A Module Type Package, or MTP, is a standardized digital description that lets warehouse automation modules connect and work together with less custom programming. In a modern logistics hub, conveyors, autonomous mobile robots, robotic arms, storage systems, sorters, palletizers, and warehouse control software must exchange commands and status data reliably. MTP matters because it turns each machine or subsystem into a reusable module with known services, interfaces, alarms, and operating states.
This makes warehouse systems faster to design, easier to expand, and simpler to maintain.
Key Facts
- Throughput rate can be estimated by Q = N/t, where Q is items per hour, N is number of items moved, and t is time in hours.
- Cycle time for a module is CT = t/N, where CT is time per item, t is total time, and N is number of completed items.
- Overall system throughput is limited by the bottleneck module, so Q_system = min(Q_1, Q_2, Q_3, ...).
- Availability is often calculated as A = uptime/(uptime + downtime).
- An MTP describes module services, operating modes, alarms, human machine interface elements, and communication points.
- Standardized module interfaces allow conveyors, AGVs, robotic pickers, AS/RS units, sorters, and palletizers to be integrated with warehouse control software.
Vocabulary
- Module Type Package
- A Module Type Package is a standardized digital file that describes how an automation module communicates, operates, and presents information to a control system.
- Warehouse Control System
- A warehouse control system is software that coordinates machines such as conveyors, robots, sorters, and storage systems in real time.
- AGV
- An automated guided vehicle is a mobile robot that transports materials through a warehouse using planned routes or navigation sensors.
- AS/RS
- An automated storage and retrieval system is a machine system that stores and retrieves bins, totes, or pallets with little or no human handling.
- Bottleneck
- A bottleneck is the slowest module or process step that limits the maximum throughput of the whole system.
Common Mistakes to Avoid
- Assuming MTP is the physical machine itself, which is wrong because MTP is the standardized digital description that helps control systems integrate with the machine.

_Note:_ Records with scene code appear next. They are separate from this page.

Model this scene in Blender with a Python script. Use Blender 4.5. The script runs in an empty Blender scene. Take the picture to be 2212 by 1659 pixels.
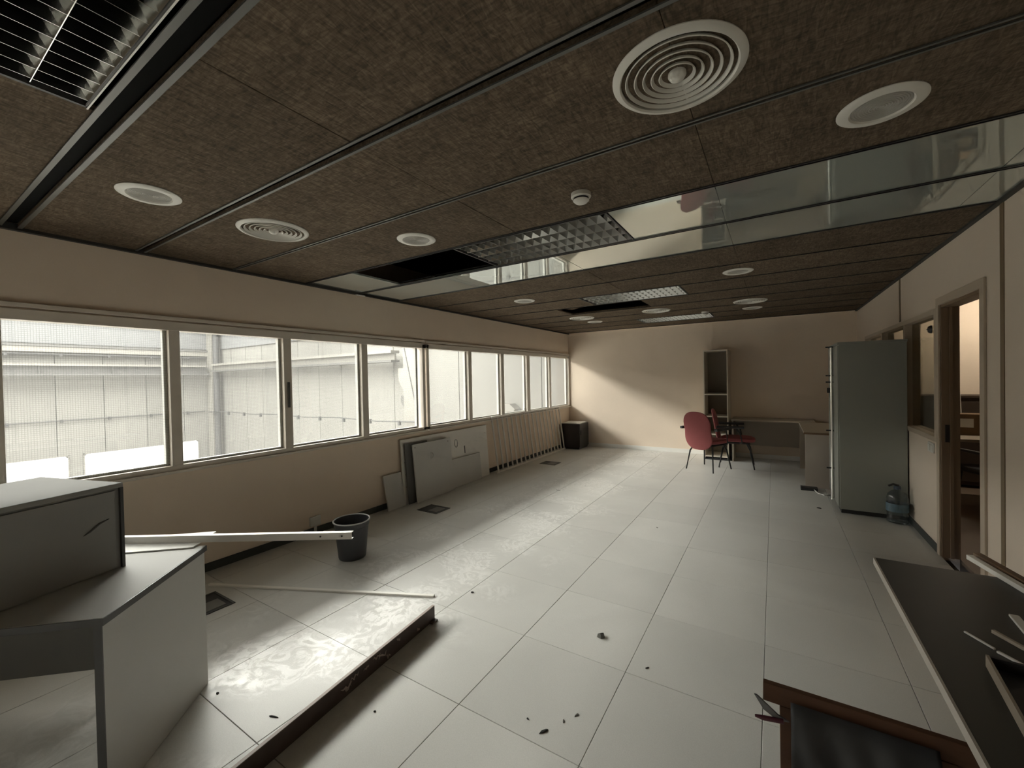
import bpy, bmesh, math, random
from mathutils import Vector, Matrix
random.seed(7)
S = bpy.context.scene
C = S.collection
R = math.radians

# ------------------------------------------------------------------ camera
cam_d = bpy.data.cameras.new('camera')
cam_d.sensor_fit = 'HORIZONTAL'; cam_d.sensor_width = 36.0
cam_d.lens = 897.24 / 2212 * 36.0
cam_d.clip_start = 0.02; cam_d.clip_end = 200
cam = bpy.data.objects.new('camera', cam_d); C.objects.link(cam)
rt = Vector((0.84590382, 0.53294728, -0.0203453))
up = Vector((0.01006528, 0.02218794, 0.99970315))
fw = Vector((-0.53324049, 0.84585749, -0.01340459))
m = Matrix((( rt.x, up.x, -fw.x, 3.8996), (rt.y, up.y, -fw.y, -1.4724), (rt.z, up.z, -fw.z, 1.5115), (0, 0, 0, 1)))
cam.matrix_world = m
S.camera = cam

# ------------------------------------------------------------------ world, light, exposure
w = bpy.data.worlds.new('world'); S.world = w; w.use_nodes = True
w.node_tree.nodes['Background'].inputs[0].default_value = (0.55, 0.62, 0.7, 1)
w.node_tree.nodes['Background'].inputs[1].default_value = 0.3
SKY_NEAR = 1.6       # rooflights of the hall just outside the windows
SKY_MID = 27.0        # rooflights over the middle of the hall
SKY_FAR = 11.0         # rooflights further off
LOW_WINDOW = 1.5      # daylit windows low in the far hall wall
LAMP_NEXT = 70.0      # tube lamp in the next room
S.view_settings.view_transform = 'Standard'
S.view_settings.look = 'None'
S.view_settings.exposure = 0.78
S.view_settings.gamma = 1.0
S.view_settings.use_curve_mapping = False
S.cycles.max_bounces = 7
S.cycles.diffuse_bounces = 5
S.cycles.glossy_bounces = 3
S.cycles.transparent_max_bounces = 10
S.cycles.transmission_bounces = 3
S.cycles.use_adaptive_sampling = True
S.cycles.adaptive_threshold = 0.09
S.cycles.adaptive_min_samples = 16
S.cycles.caustics_reflective = False
S.cycles.caustics_refractive = False
S.cycles.sample_clamp_indirect = 6.0

# ------------------------------------------------------------------ materials
MATS = {}
def mat(name, col, rough=0.6, metal=0.0, var=0.0, vscale=8.0, bump=0.0, bscale=60.0, stretch=(1, 1, 1), rvar=0.0, spec=0.5, objvar=0.0, fine=None):
    """Principled material; col varied by soft noise, fine = (scale, amount) adds fine grain."""
    if name in MATS: return MATS[name]
    M = bpy.data.materials.new(name); M.use_nodes = True
    nt = M.node_tree; N = nt.nodes; L = nt.links
    b = N['Principled BSDF']
    b.inputs['Base Color'].default_value = (*col, 1)
    b.inputs['Roughness'].default_value = rough
    b.inputs['Metallic'].default_value = metal
    b.inputs['Specular IOR Level'].default_value = spec
    if var or bump or rvar or objvar or fine:
        tc = N.new('ShaderNodeTexCoord'); mp = N.new('ShaderNodeMapping')
        mp.inputs['Scale'].default_value = stretch
        geo = N.new('ShaderNodeNewGeometry')
        L.new(geo.outputs['Position'], mp.inputs['Vector'])
        vec = mp.outputs['Vector']
        def noise(scale, detail=5.0):
            n = N.new('ShaderNodeTexNoise'); n.inputs['Scale'].default_value = scale; n.inputs['Detail'].default_value = detail
            L.new(vec, n.inputs['Vector']); return n.outputs['Fac']
        def mth(op, a, bb):
            n = N.new('ShaderNodeMath'); n.operation = op
            for i, v in enumerate((a, bb)):
                if hasattr(v, 'links'): L.new(v, n.inputs[i])
                else: n.inputs[i].default_value = v
            return n.outputs[0]
        val = None
        if var:
            val = mth('MULTIPLY_ADD', noise(vscale), 2 * var); val.node.inputs[2].default_value = 1 - var
        if fine:
            f = mth('MULTIPLY_ADD', noise(fine[0], 2.0), 2 * fine[1]); f.node.inputs[2].default_value = 1 - fine[1]
            val = mth('MULTIPLY', val, f) if val is not None else f
        if objvar:
            oi = N.new('ShaderNodeObjectInfo')
            f = mth('MULTIPLY_ADD', oi.outputs['Random'], 2 * objvar); f.node.inputs[2].default_value = 1 - objvar
            val = mth('MULTIPLY', val, f) if val is not None else f
        if val is not None:
            vm = N.new('ShaderNodeVectorMath'); vm.operation = 'SCALE'
            vm.inputs[0].default_value = col
            L.new(val, vm.inputs['Scale']); L.new(vm.outputs[0], b.inputs['Base Color'])
        if rvar:
            r = mth('MULTIPLY_ADD', noise(vscale * 1.7), 2 * rvar); r.node.inputs[2].default_value = rough - rvar
            L.new(r, b.inputs['Roughness'])
        if bump:
            bp = N.new('ShaderNodeBump'); bp.inputs['Strength'].default_value = bump; bp.inputs['Distance'].default_value = 0.004
            L.new(noise(bscale), bp.inputs['Height']); L.new(bp.outputs[0], b.inputs['Normal'])
    MATS[name] = M
    return M

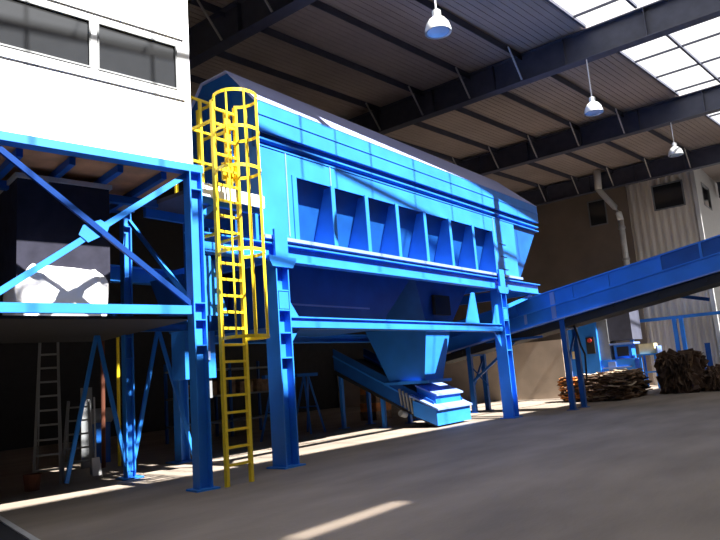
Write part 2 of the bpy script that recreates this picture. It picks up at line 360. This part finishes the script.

- Adding module throughputs together to find total line throughput, which is wrong for a serial process because the slowest module usually limits the whole system.
- Ignoring communication and alarm definitions, which is wrong because a module must report states, faults, and service results clearly for safe automated operation.
- Treating every warehouse module as interchangeable without checking capacities, which is wrong because speed, payload, item size, and timing must match the job requirements.
Practice Questions
- 1 A conveyor module moves 900 parcels in 30 minutes. What is its throughput in parcels per hour?
- 2 A warehouse line has module throughputs of 1200 items/hour for the conveyor, 850 items/hour for the robotic picker, 1000 items/hour for the sorter, and 900 items/hour for the palletizer. What is the maximum system throughput and which module is the bottleneck?
- 3 A warehouse manager wants to add a new AGV module to an existing MTP-based system. Explain which module information should be standardized before integration and why this reduces commissioning time.